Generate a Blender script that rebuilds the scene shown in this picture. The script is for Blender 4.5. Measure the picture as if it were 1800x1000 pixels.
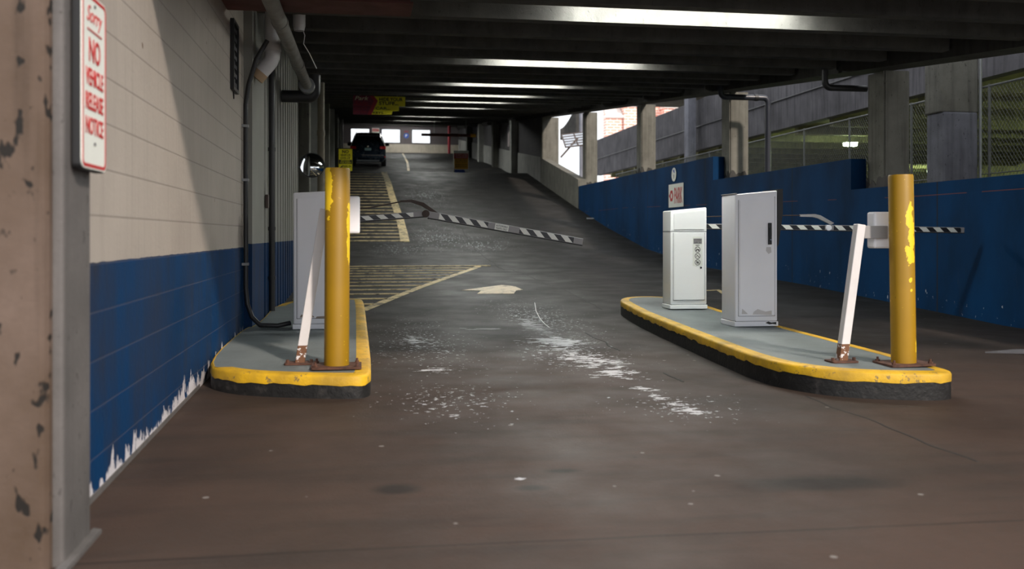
import bpy, bmesh, math, random
from mathutils import Vector, Matrix, noise as mn
random.seed(7)
R = math.radians
PI = math.pi
for o in list(bpy.data.objects): bpy.data.objects.remove(o)
sc = bpy.context.scene
C = sc.collection

# ------------------------------------------------------------------ camera
F = 1650.0; HZ = 413.0; CAMH = 1.09; YAW = R(9.2)
cd = bpy.data.cameras.new('camera'); cam = bpy.data.objects.new('camera', cd); C.objects.link(cam)
cam.location = (0, 0, CAMH); cam.rotation_euler = (PI/2, 0, -YAW)
cd.sensor_width = 36; cd.lens = 36*F/1800; cd.shift_y = -(500-HZ)/1800
cd.clip_start = .05; cd.clip_end = 500
cd.dof.use_dof = True; cd.dof.focus_distance = 9.0; cd.dof.aperture_fstop = 2.0
sc.camera = cam
# ------------------------------------------------------------------ light
w = bpy.data.worlds.new('world'); sc.world = w; w.use_nodes = True
bg = w.node_tree.nodes['Background']; bg.inputs[0].default_value = (.93, .96, 1, 1); bg.inputs[1].default_value = 1.2
sd = bpy.data.lights.new('sun', 'SUN'); sd.energy = 2.8; sd.angle = R(4); sd.color = (1, .87, .76)
sun = bpy.data.objects.new('sun', sd); C.objects.link(sun)
sun.rotation_euler = Vector((-.5, 1, -.754)).to_track_quat('-Z', 'Y').to_euler()
sc.view_settings.view_transform = 'Standard'; sc.view_settings.look = 'None'
sc.view_settings.gamma = 1; sc.view_settings.exposure = 0.32; sc.view_settings.use_curve_mapping = False
LAMP = 50.0

# ------------------------------------------------------------------ ground profile
PY = [-12, 0, 4, 6.5, 10, 16, 20, 24, 28.3, 32, 38, 42, 44, 46, 48, 50, 72, 90]
PZ = [-.2, -.03, 0, .05, .09, .27, .39, .72, 1.36, 2.03, 3.15, 3.9, 4.0, 4.1, 4.35, 4.67, 7.4, 7.4]
def fz(x, y):
    z = PZ[-1]
    for i in range(len(PY)-1):
        if y <= PY[i+1]:
            t = (y-PY[i])/(PY[i+1]-PY[i]); z = PZ[i]+t*(PZ[i+1]-PZ[i]); break
    k = max(0, min(1, (15-y)/5)) * max(0, min(1, y/3))
    return z - .07*max(0, min(1, x/7.5))*k
cs, sn = math.cos(YAW), math.sin(YAW)
def px(u, v, dz=0):
    """the ground point seen at photo position u, v"""
    a = (u-900)/F; b = (HZ-v)/F; d = 2.5
    while d < 85:
        x = a*d*cs+d*sn; y = d*cs-a*d*sn
        if CAMH+b*d <= fz(x, y)+dz: return Vector((x, y, fz(x, y)+dz))
        d += .01
    return Vector((x, y, fz(x, y)+dz))
def cz(y): return 2.355+.0985*y        # underside of the ceiling beams
def ez(y): return 2.36+.096*y          # underside of the right edge beam

# ------------------------------------------------------------------ node helpers
class G:
    def __init__(s, name):
        s.m = bpy.data.materials.new(name); s.m.use_nodes = True; s.t = s.m.node_tree
        s.b = s.t.nodes['Principled BSDF']; s.tc = s.t.nodes.new('ShaderNodeTexCoord').outputs['Object']
        s.x = s.y = s.z = None
    def put(s, sock, v):
        if isinstance(v, bpy.types.NodeSocket): s.t.links.new(v, sock)
        elif isinstance(v, (tuple, list)) and len(v) == 3 and sock.type == 'RGBA': sock.default_value = (*v, 1)
        else: sock.default_value = v
    def M(s, op, a, b=0.0, c=0.0):
        n = s.t.nodes.new('ShaderNodeMath'); n.operation = op
        s.put(n.inputs[0], a); s.put(n.inputs[1], b); s.put(n.inputs[2], c); return n.outputs[0]
    def sep(s):
        n = s.t.nodes.new('ShaderNodeSeparateXYZ'); s.t.links.new(s.tc, n.inputs[0]); s.x, s.y, s.z = n.outputs
    def comb(s, a, b, c=0.0):
        n = s.t.nodes.new('ShaderNodeCombineXYZ')
        s.put(n.inputs[0], a); s.put(n.inputs[1], b); s.put(n.inputs[2], c); return n.outputs[0]
    def vec(s, sc, loc=(0, 0, 0)):
        n = s.t.nodes.new('ShaderNodeMapping'); s.t.links.new(s.tc, n.inputs[0])
        n.inputs['Scale'].default_value = sc; n.inputs['Location'].default_value = loc; return n.outputs[0]
    def noise(s, scale, det=4, vec=None, rough=.55, dist=0.0):
        n = s.t.nodes.new('ShaderNodeTexNoise'); s.t.links.new(vec or s.tc, n.inputs['Vector'])
        n.inputs['Scale'].default_value = scale; n.inputs['Detail'].default_value = det
        n.inputs['Roughness'].default_value = rough; n.inputs['Distortion'].default_value = dist; return n.outputs['Fac']
    def vor(s, scale, vec=None):
        n = s.t.nodes.new('ShaderNodeTexVoronoi'); s.t.links.new(vec or s.tc, n.inputs['Vector'])
        n.inputs['Scale'].default_value = scale; return n.outputs['Distance']
    def ramp(s, v, a, b, lo=0.0, hi=1.0):
        n = s.t.nodes.new('ShaderNodeMapRange'); n.clamp = True; s.put(n.inputs[0], v)
        for i, q in enumerate((a, b, lo, hi)): n.inputs[i+1].default_value = q
        return n.outputs[0]
    def mix(s, f, a, b, mode='MIX'):
        n = s.t.nodes.new('ShaderNodeMix'); n.data_type = 'RGBA'; n.blend_type = mode
        s.put(n.inputs[0], f); s.put(n.inputs[6], a); s.put(n.inputs[7], b); return n.outputs[2]
    def bump(s, h, st=.3, d=.01):
        n = s.t.nodes.new('ShaderNodeBump'); n.inputs['Strength'].default_value = st; n.inputs['Distance'].default_value = d
        s.t.links.new(h, n.inputs['Height']); s.t.links.new(n.outputs[0], s.b.inputs['Normal'])
    def done(s, col, rough=.7, metal=0.0, spec=None):
        s.put(s.b.inputs['Base Color'], col); s.put(s.b.inputs['Roughness'], rough); s.b.inputs['Metallic'].default_value = metal
        if spec is not None: s.b.inputs['Specular IOR Level'].default_value = spec
        return s.m

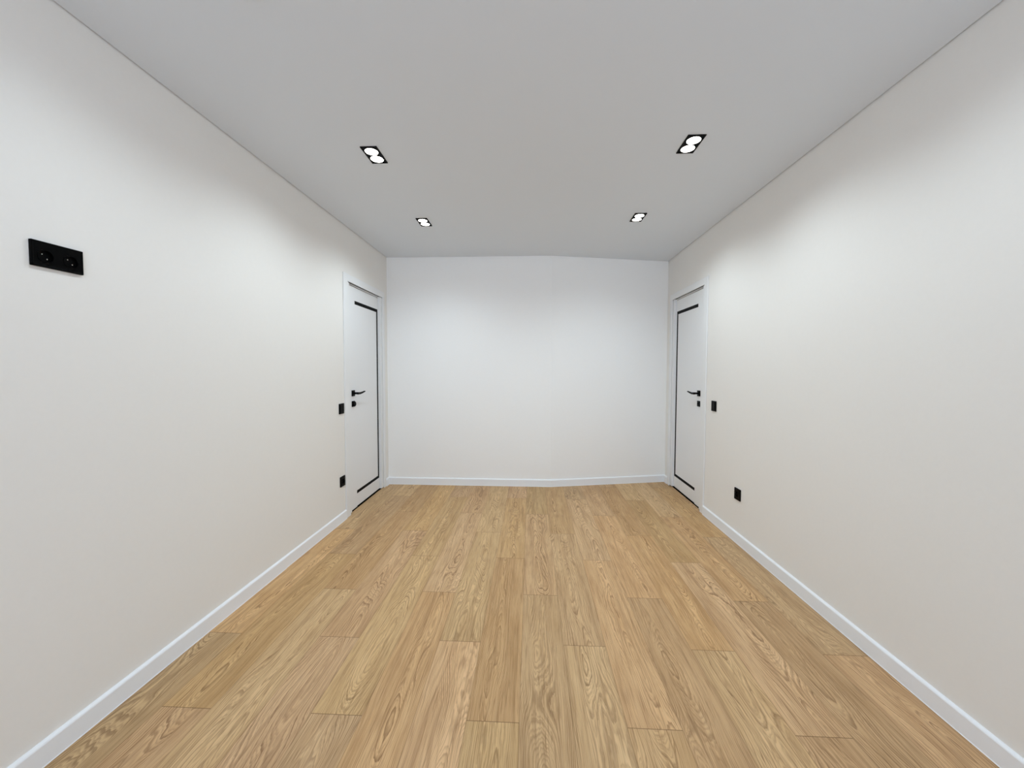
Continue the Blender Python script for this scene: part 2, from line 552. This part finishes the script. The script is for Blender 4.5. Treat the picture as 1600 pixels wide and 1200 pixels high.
def light_switch(x, s, y0, z0_, label, w_=0.079, h_=0.087):
    e = tag(empty('light_switch', (x, y0 + w_ / 2, z0_)), label, 'switch', 'light switches by the doors')
    obj('switch_frame', plate_bm(x, s, y0, y0 + w_, z0_, z0_ + h_, 0.009), M_PLAST, e)
    x2 = x + s * 0.009
    obj('rocker', plate_bm(x2, s, y0 + 0.011, y0 + w_ - 0.011, z0_ + 0.012, z0_ + h_ - 0.012, 0.0025), M_PLAST, e)
    return e

def socket_face(x, s, cy, cz, parent, tilt=math.radians(-47)):
    """round well with two pin holes and the metal of their contacts"""
    bm = bmesh.new()
    rows = []
    seg = 36
    for r, d in ((0.0225, 0.0), (0.0225, 0.0012), (0.0200, 0.0012), (0.0192, -0.006), (0.0, -0.006)):
        rows.append([bm.verts.new((x + s * d, cy + r * math.cos(2 * math.pi * i / seg), cz + r * math.sin(2 * math.pi * i / seg))) for i in range(seg)] if r else [bm.verts.new((x + s * d, cy, cz))])
    for A, B in zip(rows[:-1], rows[1:]):
        for i in range(seg):
            if len(B) == 1:
                bm.faces.new((A[i], A[(i + 1) % seg], B[0]))
            else:
                bm.faces.new((A[i], A[(i + 1) % seg], B[(i + 1) % seg], B[i]))
    w_ = obj('socket_well', bm, M_PLAST, parent, True)
    for k in (-1, 1):
        bm = bmesh.new()
        disc(bm, x - s * 0.0055, cy + k * 0.0095 * math.cos(tilt), cz + k * 0.0095 * math.sin(tilt), 0.0016, 0.002, 'X', 12)
        c_ = obj('pin_contact', bm, M_STEEL, None)
        c_.parent = w_
        c_['label'] = 'shiny metal pin contact'

def framed_plate(x, s, y0, y1, z0_, z1_, t, wells, wr=0.0226):
    """plate with round openings so the wells can sink in: ring faces round each well, straight outer rim"""
    bm = bmesh.new()
    a, b_ = x, x + s * t
    # rim
    box(bm, min(a, b_), max(a, b_), y0, y1, z0_, z0_ + 0.006, 0.0018)
    box(bm, min(a, b_), max(a, b_), y0, y1, z1_ - 0.006, z1_, 0.0018)
    box(bm, min(a, b_), max(a, b_), y0, y0 + 0.006, z0_, z1_, 0.0018)
    box(bm, min(a, b_), max(a, b_), y1 - 0.006, y1, z0_, z1_, 0.0018)
    # front skin cell by cell, each with a round hole
    n = len(wells)
    edges = [y0 + 0.003] + [(wells[i][0] + wells[i + 1][0]) / 2 for i in range(n - 1)] + [y1 - 0.003]
    seg = 36
    xf = x + s * (t - 0.0006)
    for i, (cy, cz) in enumerate(wells):
        ya, yb = edges[i], edges[i + 1]
        za, zb = z0_ + 0.003, z1_ - 0.003
        inn, out = [], []
        for k in range(seg):
            t_ = 2 * math.pi * k / seg
            dy, dz = math.cos(t_), math.sin(t_)
            inn.append(bm.verts.new((xf, cy + wr * dy, cz + wr * dz)))
            ky = ((yb - cy) if dy > 0 else (cy - ya)) / max(abs(dy), 1e-6)
            kz = ((zb - cz) if dz > 0 else (cz - za)) / max(abs(dz), 1e-6)
            kk = min(ky, kz)
            out.append(bm.verts.new((xf, cy + dy * kk, cz + dz * kk)))
        for k in range(seg):
            bm.faces.new((inn[k], inn[(k + 1) % seg], out[(k + 1) % seg], out[k]))
        for sy in (-1, 1):          # the four little corner triangles
            for sz in (-1, 1):
                cyy, czz = (yb if sy > 0 else ya), (zb if sz > 0 else za)
                best = sorted(out, key=lambda v: (v.co.y - cyy) ** 2 + (v.co.z - czz) ** 2)[:2]
                if all((v.co - Vector((xf, cyy, czz))).length > 1e-5 for v in best):
                    bm.faces.new((best[0], best[1], bm.verts.new((xf, cyy, czz))))
    return bm

def power_socket(x, s, y0, z0_, label, w_=0.080, h_=0.086):
    e = tag(empty('power_socket', (x, y0 + w_ / 2, z0_)), label, 'socket', 'low power sockets by the doors')
    wl = [(y0 + w_ / 2, z0_ + h_ / 2)]
    obj('socket_frame', framed_plate(x, s, y0, y0 + w_, z0_, z0_ + h_, 0.009, wl), M_PLAST, e)
    socket_face(x + s * 0.0084, s, wl[0][0], wl[0][1], e, 0.0)
    return e

light_switch(XL, 1, 3.147, 0.917, 'square black light switch on the left wall beside the left door')
light_switch(XR, -1, 3.321, 0.945, 'square black light switch on the right wall beside the right door')
power_socket(XL, 1, 3.147, 0.300, 'small black square socket low on the left wall beside the door casing')
power_socket(XR, -1, 2.913, 0.322, 'small black square socket low on the right wall, above the baseboard')

DS = (1.1735, 1.3175, 1.6285, 1.7110)
e = tag(empty('double_socket', (XL, (DS[0] + DS[1]) / 2, DS[2])), 'wide black double socket high on the near left wall', 'socket')
wl = [(DS[0] + 0.0365, (DS[2] + DS[3]) / 2 - 0.008), (DS[1] - 0.0365, (DS[2] + DS[3]) / 2 - 0.008)]
wl = [(1.2105, 1.6635), (1.2805, 1.6640)]
obj('socket_frame', framed_plate(XL, 1, DS[0], DS[1], DS[2], DS[3], 0.010, wl), M_PLAST, e)
for cy, cz in wl:
    socket_face(XL + 0.0094, 1, cy, cz, e)

# ------------------------------------------------------------------ downlights
DW, DL = 0.094, 0.172
def make_downlight(loc, label):
    e = tag(empty('downlight', loc), label, 'ceiling light', 'recessed twin downlights')
    def add(name, bm, mat, parent, smooth=False):
        o = obj(name, bm, mat, None, smooth)      # built about the origin
        o.parent = parent
        return o
    bm = bmesh.new()
    a, b_ = DW / 2, DL / 2
    k = 0.007
    for q in ((-a, a, -b_, -b_ + k), (-a, a, b_ - k, b_), (-a, -a + k, -b_ + k, b_ - k), (a - k, a, -b_ + k, b_ - k)):
        box(bm, q[0], q[1], q[2], q[3], -0.005, 0.004, 0.0008, 1)
    box(bm, -a + k, a - k, -b_ + k, b_ - k, -0.0018, 0.004)
    add('bezel', bm, M_BLACK, e)
    for sgn in (-1, 1):
        bm = bmesh.new()
        disc(bm, 0, sgn * 0.0390, -0.003, 0.0358, 0.003, 'Z', 40, 0.0358)
        lamp = add('lamp', bm, M_LAMP, e)
        bm = bmesh.new()
        ring(bm, 0, sgn * 0.0390, -0.0046, -0.0015, 0.0359, 0.0380)
        add('lamp_ring', bm, M_BLACK, e)
        ld = bpy.data.lights.new('lamp_light', 'SPOT')
        ld.energy = LAMP_W['mid']
        ld.color = LAMP_COL
        ld.spot_size = math.radians(155)
        ld.spot_blend = 0.75
        ld.shadow_soft_size = 0.034
        lo = bpy.data.objects.new('lamp_light', ld)
        COL.objects.link(lo)
        lo.parent = e
        lo.location = (0, sgn * 0.0385, -0.012)
    return e

SPOTS = [
    (-0.898, 2.228, 'mid', 'larger black twin downlight near the left wall, nearer the viewer'),
    (0.860, 2.197, 'mid', 'larger black twin downlight near the right wall, nearer the viewer'),
    (-0.8935, 3.247, 'far', 'smaller black twin downlight near the left door, closer to the far wall'),
    (0.857, 3.217, 'far', 'smaller black twin downlight near the right door, closer to the far wall'),
    (-0.900, 1.190, 'near', 'black twin downlight on the left, just above the top edge of the view'),
    (0.862, 1.180, 'near', 'black twin downlight on the right, just above the top edge of the view'),
]
src = make_downlight((SPOTS[0][0], SPOTS[0][1], H), SPOTS[0][3])
row_light = {}
for x_, y_, row_, lb in SPOTS[1:]:
    c_ = src.copy()
    COL.objects.link(c_)
    c_.location = (x_, y_, H)
    c_['label'] = lb
    for ch in src.children:
        d_ = ch.copy()
        COL.objects.link(d_)
        d_.parent = c_
        if d_.type == 'LIGHT' and row_ != 'mid':
            if row_ not in row_light:
                row_light[row_] = d_.data.copy()
                row_light[row_].energy = LAMP_W[row_]
            d_.data = row_light[row_]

════

[Task brief] Supply the count of lines in the entries that contain the word "picture", and nothing besides.

[Full answer] 2